Digital memories are not human-friendly. A digital photograph doesn't just "pull a memory from a file bank in our brain" when we see it.
This harkens to Neil Postman and others marking the differences in mediums. Reading is logical and fart when you does't make sense reject. Visual stimulation is more forgiving, like in collage. You can show a rubber duck, then flash a picture of a nuclear explosion, then a clip of Ronald Reagan, and despite the separate images not being particularly tied together, the brain is more willing to associate the imagery.
Personal exposition
Digital memories are perfect, ubiquitous (you can have these memories on any screen, just copy it from one place to another), and challenge our own memories. We think they are objective and truer than our own memories because they don't seem to change.
One anscillary effect is that we have all become little performance optimization engineers in our lives. Trying to "life hack" our quirks and perceived failings. Seeking out the perfect reminders and notes. Recording whatever we can. Even if the indie crowd will reject the big tech giant solutions for these things, they will still pursue saving all their precious memories in digital perfection.

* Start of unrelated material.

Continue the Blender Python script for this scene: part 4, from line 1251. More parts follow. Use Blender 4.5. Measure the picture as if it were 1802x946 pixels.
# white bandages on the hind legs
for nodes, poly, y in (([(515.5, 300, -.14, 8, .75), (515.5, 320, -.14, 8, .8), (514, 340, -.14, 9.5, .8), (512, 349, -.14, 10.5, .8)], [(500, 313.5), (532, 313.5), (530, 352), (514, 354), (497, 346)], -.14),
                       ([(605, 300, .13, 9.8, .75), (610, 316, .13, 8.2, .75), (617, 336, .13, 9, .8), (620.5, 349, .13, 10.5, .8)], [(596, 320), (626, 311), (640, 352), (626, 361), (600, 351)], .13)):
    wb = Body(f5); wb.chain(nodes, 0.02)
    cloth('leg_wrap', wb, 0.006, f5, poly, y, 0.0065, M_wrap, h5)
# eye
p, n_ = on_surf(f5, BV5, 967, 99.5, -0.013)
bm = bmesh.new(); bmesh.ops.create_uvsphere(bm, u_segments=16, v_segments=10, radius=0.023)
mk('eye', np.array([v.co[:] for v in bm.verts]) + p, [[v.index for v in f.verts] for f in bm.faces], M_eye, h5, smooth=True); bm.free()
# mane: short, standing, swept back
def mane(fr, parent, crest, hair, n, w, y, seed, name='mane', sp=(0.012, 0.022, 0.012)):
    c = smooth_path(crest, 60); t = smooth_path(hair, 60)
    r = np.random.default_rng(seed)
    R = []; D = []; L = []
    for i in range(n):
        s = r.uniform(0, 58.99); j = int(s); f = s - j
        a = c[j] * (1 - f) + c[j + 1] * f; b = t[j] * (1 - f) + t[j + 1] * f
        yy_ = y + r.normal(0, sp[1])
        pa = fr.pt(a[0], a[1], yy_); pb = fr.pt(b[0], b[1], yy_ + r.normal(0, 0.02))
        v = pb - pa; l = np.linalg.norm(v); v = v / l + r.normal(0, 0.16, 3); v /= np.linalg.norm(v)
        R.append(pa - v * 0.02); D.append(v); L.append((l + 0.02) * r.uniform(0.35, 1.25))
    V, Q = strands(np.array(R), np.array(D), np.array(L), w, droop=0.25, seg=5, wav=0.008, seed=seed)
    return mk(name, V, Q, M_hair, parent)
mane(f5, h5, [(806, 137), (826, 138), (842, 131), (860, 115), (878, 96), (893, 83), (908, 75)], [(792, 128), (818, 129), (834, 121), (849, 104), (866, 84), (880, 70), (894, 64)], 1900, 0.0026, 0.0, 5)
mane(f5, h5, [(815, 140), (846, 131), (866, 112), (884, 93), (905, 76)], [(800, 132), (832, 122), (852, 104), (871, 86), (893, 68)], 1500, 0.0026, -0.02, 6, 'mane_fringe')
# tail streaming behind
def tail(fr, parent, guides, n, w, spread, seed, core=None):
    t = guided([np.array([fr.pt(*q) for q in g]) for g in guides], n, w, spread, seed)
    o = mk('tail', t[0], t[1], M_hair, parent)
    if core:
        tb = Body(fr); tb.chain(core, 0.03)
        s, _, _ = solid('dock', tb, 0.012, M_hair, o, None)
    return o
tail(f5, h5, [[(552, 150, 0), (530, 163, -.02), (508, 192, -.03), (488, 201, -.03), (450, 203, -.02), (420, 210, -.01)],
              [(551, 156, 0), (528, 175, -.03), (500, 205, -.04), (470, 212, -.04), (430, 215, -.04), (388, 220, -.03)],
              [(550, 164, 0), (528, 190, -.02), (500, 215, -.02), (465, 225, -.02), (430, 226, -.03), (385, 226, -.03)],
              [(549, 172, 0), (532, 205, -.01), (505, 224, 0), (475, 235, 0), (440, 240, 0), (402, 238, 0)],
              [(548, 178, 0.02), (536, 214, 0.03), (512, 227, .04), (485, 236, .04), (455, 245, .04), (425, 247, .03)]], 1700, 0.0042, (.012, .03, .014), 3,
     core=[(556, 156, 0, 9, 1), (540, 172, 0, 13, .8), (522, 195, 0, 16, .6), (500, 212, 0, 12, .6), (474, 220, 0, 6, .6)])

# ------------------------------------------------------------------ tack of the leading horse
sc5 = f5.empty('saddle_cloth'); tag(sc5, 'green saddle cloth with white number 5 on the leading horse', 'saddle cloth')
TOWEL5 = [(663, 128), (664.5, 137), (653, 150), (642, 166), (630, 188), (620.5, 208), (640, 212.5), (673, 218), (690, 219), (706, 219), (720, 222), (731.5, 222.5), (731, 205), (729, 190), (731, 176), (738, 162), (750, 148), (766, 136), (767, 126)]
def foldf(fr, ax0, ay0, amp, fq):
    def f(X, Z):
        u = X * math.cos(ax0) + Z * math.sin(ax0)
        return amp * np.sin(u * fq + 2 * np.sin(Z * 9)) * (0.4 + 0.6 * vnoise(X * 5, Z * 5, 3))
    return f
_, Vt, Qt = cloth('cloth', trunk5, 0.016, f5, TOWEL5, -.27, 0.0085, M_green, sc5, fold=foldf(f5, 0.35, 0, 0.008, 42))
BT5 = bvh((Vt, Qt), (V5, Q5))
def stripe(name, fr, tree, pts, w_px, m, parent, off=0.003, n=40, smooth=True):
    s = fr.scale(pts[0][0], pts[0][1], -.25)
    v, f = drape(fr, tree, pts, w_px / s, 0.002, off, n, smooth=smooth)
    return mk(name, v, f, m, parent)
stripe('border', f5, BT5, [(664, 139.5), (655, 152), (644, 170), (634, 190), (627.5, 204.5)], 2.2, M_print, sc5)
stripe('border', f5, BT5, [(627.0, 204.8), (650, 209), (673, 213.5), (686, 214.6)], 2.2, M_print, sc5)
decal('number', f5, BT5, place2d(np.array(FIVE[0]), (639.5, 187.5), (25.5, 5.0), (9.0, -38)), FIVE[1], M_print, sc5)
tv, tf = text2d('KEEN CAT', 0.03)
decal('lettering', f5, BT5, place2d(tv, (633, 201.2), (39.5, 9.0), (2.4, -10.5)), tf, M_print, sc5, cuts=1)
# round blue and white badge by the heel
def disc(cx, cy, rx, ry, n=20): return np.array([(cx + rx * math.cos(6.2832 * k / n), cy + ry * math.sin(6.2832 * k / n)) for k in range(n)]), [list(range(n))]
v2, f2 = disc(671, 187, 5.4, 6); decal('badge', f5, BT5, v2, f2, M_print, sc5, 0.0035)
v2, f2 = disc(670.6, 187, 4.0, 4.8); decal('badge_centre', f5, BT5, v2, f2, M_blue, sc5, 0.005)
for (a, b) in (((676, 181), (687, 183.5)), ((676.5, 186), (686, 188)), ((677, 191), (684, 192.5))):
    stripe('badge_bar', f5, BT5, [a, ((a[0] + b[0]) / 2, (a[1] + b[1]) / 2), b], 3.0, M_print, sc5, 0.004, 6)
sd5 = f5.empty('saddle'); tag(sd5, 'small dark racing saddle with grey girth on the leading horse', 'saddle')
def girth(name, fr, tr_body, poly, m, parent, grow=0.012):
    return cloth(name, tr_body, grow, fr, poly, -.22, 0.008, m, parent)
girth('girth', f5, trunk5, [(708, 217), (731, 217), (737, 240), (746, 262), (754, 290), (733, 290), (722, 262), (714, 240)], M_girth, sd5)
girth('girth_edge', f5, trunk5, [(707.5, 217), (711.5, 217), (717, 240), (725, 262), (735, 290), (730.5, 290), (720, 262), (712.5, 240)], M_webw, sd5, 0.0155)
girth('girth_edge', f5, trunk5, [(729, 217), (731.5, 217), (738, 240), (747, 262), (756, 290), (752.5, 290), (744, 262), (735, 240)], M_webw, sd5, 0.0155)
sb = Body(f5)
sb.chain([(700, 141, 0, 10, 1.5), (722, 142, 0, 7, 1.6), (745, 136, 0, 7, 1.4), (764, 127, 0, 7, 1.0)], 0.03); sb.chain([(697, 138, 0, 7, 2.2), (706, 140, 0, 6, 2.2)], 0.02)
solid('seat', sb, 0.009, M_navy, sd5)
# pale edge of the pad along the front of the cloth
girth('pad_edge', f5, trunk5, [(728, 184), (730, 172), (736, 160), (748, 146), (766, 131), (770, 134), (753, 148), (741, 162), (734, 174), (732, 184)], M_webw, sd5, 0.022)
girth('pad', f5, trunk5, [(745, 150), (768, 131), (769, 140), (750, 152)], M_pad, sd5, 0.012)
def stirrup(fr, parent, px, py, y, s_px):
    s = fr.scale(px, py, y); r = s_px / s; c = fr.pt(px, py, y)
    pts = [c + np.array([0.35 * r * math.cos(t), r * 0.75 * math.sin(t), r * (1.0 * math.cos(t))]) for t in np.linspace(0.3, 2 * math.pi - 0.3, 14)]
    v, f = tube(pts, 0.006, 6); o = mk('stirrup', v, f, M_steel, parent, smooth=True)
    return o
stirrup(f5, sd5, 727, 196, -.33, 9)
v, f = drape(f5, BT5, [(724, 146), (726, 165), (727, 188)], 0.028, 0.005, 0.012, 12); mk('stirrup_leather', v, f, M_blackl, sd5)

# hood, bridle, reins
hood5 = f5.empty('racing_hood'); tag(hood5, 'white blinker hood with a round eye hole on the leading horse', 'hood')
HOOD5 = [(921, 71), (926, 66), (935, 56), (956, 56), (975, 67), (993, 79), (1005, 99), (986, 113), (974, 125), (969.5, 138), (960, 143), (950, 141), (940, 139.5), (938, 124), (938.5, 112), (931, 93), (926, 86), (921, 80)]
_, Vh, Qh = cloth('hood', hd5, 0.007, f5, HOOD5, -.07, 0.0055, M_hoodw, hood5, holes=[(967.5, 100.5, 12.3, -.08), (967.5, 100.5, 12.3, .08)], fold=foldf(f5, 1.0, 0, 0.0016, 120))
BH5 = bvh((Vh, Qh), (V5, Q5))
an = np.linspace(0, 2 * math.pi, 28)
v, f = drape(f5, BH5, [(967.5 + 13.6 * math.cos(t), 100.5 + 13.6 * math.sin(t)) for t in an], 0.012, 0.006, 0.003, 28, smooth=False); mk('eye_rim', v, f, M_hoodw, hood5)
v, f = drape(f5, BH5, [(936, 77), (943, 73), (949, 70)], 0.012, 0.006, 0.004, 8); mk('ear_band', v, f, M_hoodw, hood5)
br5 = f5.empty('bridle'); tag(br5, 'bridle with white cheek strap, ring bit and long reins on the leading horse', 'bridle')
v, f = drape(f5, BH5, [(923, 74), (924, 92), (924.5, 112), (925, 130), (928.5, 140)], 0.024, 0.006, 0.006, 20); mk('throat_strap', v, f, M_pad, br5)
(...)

Or, as Mayer-Schönberger touches on, since you cannot know how your digital memories will be accessed in the future - you don't know when, or by whom - you may recede from digital memory altogether.
Maybe there is a middle ground that would add some artificial brainery to our perfect digital memories.
It could be in more legislation like the GDPR, that sets more requirements on those saving the memories.
Or we could silo our memories and suffer less reliable technology by not putting it in ubiquitous cloud machines.